**Problem requirements**
Each line below must be set down exactly; omit any image you find.

**Supplied data**
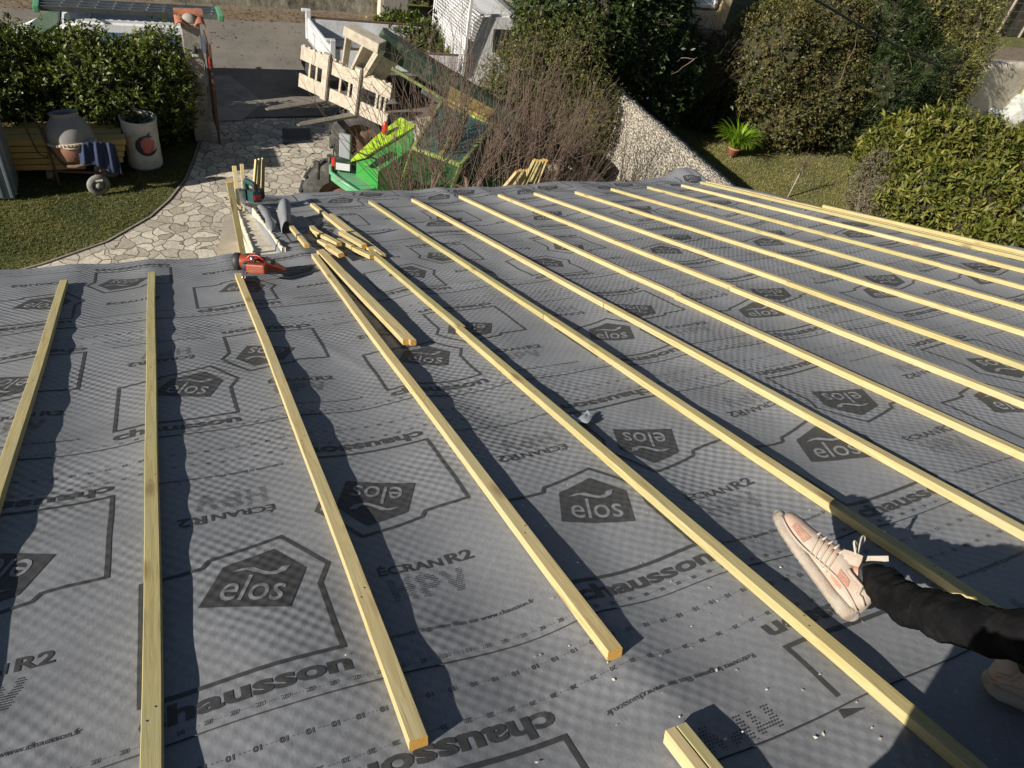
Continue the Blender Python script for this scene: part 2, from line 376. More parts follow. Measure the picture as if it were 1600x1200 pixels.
def stampit(proto, u0, v0, flip=False, jit=0, vmin=-1.1):
    global ink_n
    V, F, m = proto; P = V.copy(); sgn = -1 if flip else 1
    x = P[:, 0] * sgn; y = P[:, 1] * sgn; u = u0 * U_ + x - y * jit; v = v0 * U_ + y + x * jit
    ok = (v < np.where(u < U_STEP + .01, V_LEFT - .03, V_FAR - .02)) & (u < U_END - .05) & (u > -2.3) & (v > vmin)
    fo = ok[F].all(1)
    if not fo.any(): return
    inkV.append(np.stack([u, v, mem_w(u, v) + P[:, 2]], -1)); inkF.append(F[fo] + ink_n); inkM.append(m[fo]); ink_n += len(V)
PER = .818
rows_up = [(-.19, .10), (.925, .048), (2.04, -.03), (3.18, .255), (4.33, .02), (5.42, .40)]
rows_in = [(.13, .25), (1.185, .363), (2.28, .235), (3.48, .547), (4.55, .16), (5.60, .68)]
for flip, rows in ((False, rows_up), (True, rows_in)):
    s = -1 if flip else 1
    for v0, ph in rows:
        for k in range(-4, 8):
            c = ph + k * PER; j = random.uniform(-.006, .006)
            if v0 < 0: continue
            vm_ = .228 * U_ if v0 < .3 else -1.1
            stampit(STAMP, c - s * .217, v0 - s * .237, flip, j, vm_)
            e = c + s * .24
            stampit(ECRAN, e, v0 - s * .06, flip, j, vm_)
            if v0 < 3: stampit(HPV, e + s * .01, v0 - s * .148, flip, j, vm_)
            if v0 < 4: stampit(RETR, c + s * .19, v0 - s * .255, flip)
            if v0 < 4:
                for q in (0, .409):
                    stampit(N20, c + s * q, v0 - s * .325, flip)
                    if flip: stampit(N10, c + s * q, v0 - s * .40, flip)
IV, IF, IM = np.concatenate(inkV), np.concatenate(inkF), np.concatenate(inkM)
ar = [rw(*p) for p in ((1310, 1107), (1352, 1107), (1319, 1121))]
ink_arrow = npmesh('printed_arrow', [(p.x, p.y, float(mem_w(p.x, p.y)) + .0025) for p in ar], [(0, 2, 1)], M_ink, membrane, MR, k=3)
ink = npmesh('printing', IV, IF, [M_ink, M_memlight], membrane, MR, smooth=True, k=3)
ink.data.polygons.foreach_set('material_index', IM.astype(np.int32))
# lap edges of the rolls: a thin dark free edge along each lap
le = []; lfF = []
for v0 in (.221, .588, 1.70, 2.82, 3.95, 5.05):
    us = np.arange(-2.3, U_END - .08, .03)
    us = us if v0 * U_ < V_LEFT else us[us > U_STEP + .03]; b = len(le)
    vv_ = v0 * U_ + .006 * snoise(us, 0, 2, 2)
    for u_, v_ in zip(us, vv_):
        for dv, dz in ((-.0016, .0012), (0, .0036), (.0012, .0012)): le.append((u_, v_ + dv, float(mem_w(u_, v_ + dv)) + dz))
    for i in range(len(us) - 1):
        for k in range(2): lfF.append((b + 3 * i + k, b + 3 * i + 3 + k, b + 3 * i + 4 + k, b + 3 * i + 1 + k))
npmesh('lap_edge', le, lfF, M_ink, membrane, MR)
# walls of the house under the roof
M_render = mat('house_render', (.62, .55, .43), (.55, .48, .37), 3, .9, bmp=.2)
hw = MB()
def under(y): return -HC / math.cos(SL) - y * math.tan(SL) - .22
for x0, x1, y0, y1 in ((-2.2, U_STEP - .1, -1.0, 3.7), (U_STEP - .1, 5.3, -1.0, 5.6)):
    q = [(x0, y0), (x1, y0), (x1, y1), (x0, y1)]; hw.hexa([(x, y, ZG - .02) for x, y in q], [(x, y, under(y)) for x, y in q])
hw.build('wall', M_render, house)

# --- battens
ORD = ['first', 'second', 'third', 'fourth', 'fifth', 'sixth', 'seventh', 'eighth', 'ninth', 'tenth', 'eleventh', 'twelfth', 'thirteenth', 'fourteenth', 'fifteenth']
def batten_mesh(L, wd=.034, th=.0255, bow=.004, seed=0):
    n = max(2, int(L / .25)); bm = bmesh.new(); rings = []; rr = random.Random(seed); p1, p2 = rr.uniform(0, 6), rr.uniform(0, 6); c = .0015
    for i in range(n + 1):
        y = L * i / n; dx = bow * math.sin(y * 1.3 + p1) + .0012 * math.sin(y * 4 + p2) - bow * math.sin(p1)
        a, b = wd / 2, th
        rings.append([bm.verts.new((x + dx, y, z)) for x, z in ((-a + c, 0), (a - c, 0), (a, c), (a, b - c), (a - c, b), (-a + c, b), (-a, b - c), (-a, c))])
    for A, B in zip(rings, rings[1:]):
        for k in range(8): bm.faces.new((A[k], A[(k + 1) % 8], B[(k + 1) % 8], B[k]))
    f = bm.faces.new(rings[0]); f.material_index = 1; f = bm.faces.new(rings[-1][::-1]); f.material_index = 1
    bmesh.ops.recalc_face_normals(bm, faces=bm.faces); me = bpy.data.meshes.new('roof_batten'); bm.to_mesh(me); bm.free(); return me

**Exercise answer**
Continue the Blender Python script for this scene: part 2, from line 376. More parts follow. Measure the picture as if it were 1600x1200 pixels.
def stampit(proto, u0, v0, flip=False, jit=0, vmin=-1.1):
    global ink_n
    V, F, m = proto; P = V.copy(); sgn = -1 if flip else 1
    x = P[:, 0] * sgn; y = P[:, 1] * sgn; u = u0 * U_ + x - y * jit; v = v0 * U_ + y + x * jit
    ok = (v < np.where(u < U_STEP + .01, V_LEFT - .03, V_FAR - .02)) & (u < U_END - .05) & (u > -2.3) & (v > vmin)
    fo = ok[F].all(1)
    if not fo.any(): return
    inkV.append(np.stack([u, v, mem_w(u, v) + P[:, 2]], -1)); inkF.append(F[fo] + ink_n); inkM.append(m[fo]); ink_n += len(V)
PER = .818
rows_up = [(-.19, .10), (.925, .048), (2.04, -.03), (3.18, .255), (4.33, .02), (5.42, .40)]
rows_in = [(.13, .25), (1.185, .363), (2.28, .235), (3.48, .547), (4.55, .16), (5.60, .68)]
for flip, rows in ((False, rows_up), (True, rows_in)):
    s = -1 if flip else 1
    for v0, ph in rows:
        for k in range(-4, 8):
            c = ph + k * PER; j = random.uniform(-.006, .006)
            if v0 < 0: continue
            vm_ = .228 * U_ if v0 < .3 else -1.1
            stampit(STAMP, c - s * .217, v0 - s * .237, flip, j, vm_)
            e = c + s * .24
            stampit(ECRAN, e, v0 - s * .06, flip, j, vm_)
            if v0 < 3: stampit(HPV, e + s * .01, v0 - s * .148, flip, j, vm_)
            if v0 < 4: stampit(RETR, c + s * .19, v0 - s * .255, flip)
            if v0 < 4:
                for q in (0, .409):
                    stampit(N20, c + s * q, v0 - s * .325, flip)
                    if flip: stampit(N10, c + s * q, v0 - s * .40, flip)
IV, IF, IM = np.concatenate(inkV), np.concatenate(inkF), np.concatenate(inkM)
ar = [rw(*p) for p in ((1310, 1107), (1352, 1107), (1319, 1121))]
ink_arrow = npmesh('printed_arrow', [(p.x, p.y, float(mem_w(p.x, p.y)) + .0025) for p in ar], [(0, 2, 1)], M_ink, membrane, MR, k=3)
ink = npmesh('printing', IV, IF, [M_ink, M_memlight], membrane, MR, smooth=True, k=3)
ink.data.polygons.foreach_set('material_index', IM.astype(np.int32))
# lap edges of the rolls: a thin dark free edge along each lap
le = []; lfF = []
for v0 in (.221, .588, 1.70, 2.82, 3.95, 5.05):
    us = np.arange(-2.3, U_END - .08, .03)
    us = us if v0 * U_ < V_LEFT else us[us > U_STEP + .03]; b = len(le)
    vv_ = v0 * U_ + .006 * snoise(us, 0, 2, 2)
    for u_, v_ in zip(us, vv_):
        for dv, dz in ((-.0016, .0012), (0, .0036), (.0012, .0012)): le.append((u_, v_ + dv, float(mem_w(u_, v_ + dv)) + dz))
    for i in range(len(us) - 1):
        for k in range(2): lfF.append((b + 3 * i + k, b + 3 * i + 3 + k, b + 3 * i + 4 + k, b + 3 * i + 1 + k))
npmesh('lap_edge', le, lfF, M_ink, membrane, MR)
# walls of the house under the roof
M_render = mat('house_render', (.62, .55, .43), (.55, .48, .37), 3, .9, bmp=.2)
hw = MB()
def under(y): return -HC / math.cos(SL) - y * math.tan(SL) - .22
for x0, x1, y0, y1 in ((-2.2, U_STEP - .1, -1.0, 3.7), (U_STEP - .1, 5.3, -1.0, 5.6)):
    q = [(x0, y0), (x1, y0), (x1, y1), (x0, y1)]; hw.hexa([(x, y, ZG - .02) for x, y in q], [(x, y, under(y)) for x, y in q])
hw.build('wall', M_render, house)

# --- battens
ORD = ['first', 'second', 'third', 'fourth', 'fifth', 'sixth', 'seventh', 'eighth', 'ninth', 'tenth', 'eleventh', 'twelfth', 'thirteenth', 'fourteenth', 'fifteenth']
def batten_mesh(L, wd=.034, th=.0255, bow=.004, seed=0):
    n = max(2, int(L / .25)); bm = bmesh.new(); rings = []; rr = random.Random(seed); p1, p2 = rr.uniform(0, 6), rr.uniform(0, 6); c = .0015
    for i in range(n + 1):
        y = L * i / n; dx = bow * math.sin(y * 1.3 + p1) + .0012 * math.sin(y * 4 + p2) - bow * math.sin(p1)
        a, b = wd / 2, th
        rings.append([bm.verts.new((x + dx, y, z)) for x, z in ((-a + c, 0), (a - c, 0), (a, c), (a, b - c), (a - c, b), (-a + c, b), (-a, b - c), (-a, c))])
    for A, B in zip(rings, rings[1:]):
        for k in range(8): bm.faces.new((A[k], A[(k + 1) % 8], B[(k + 1) % 8], B[k]))
    f = bm.faces.new(rings[0]); f.material_index = 1; f = bm.faces.new(rings[-1][::-1]); f.material_index = 1
    bmesh.ops.recalc_face_normals(bm, faces=bm.faces); me = bpy.data.meshes.new('roof_batten'); bm.to_mesh(me); bm.free(); return me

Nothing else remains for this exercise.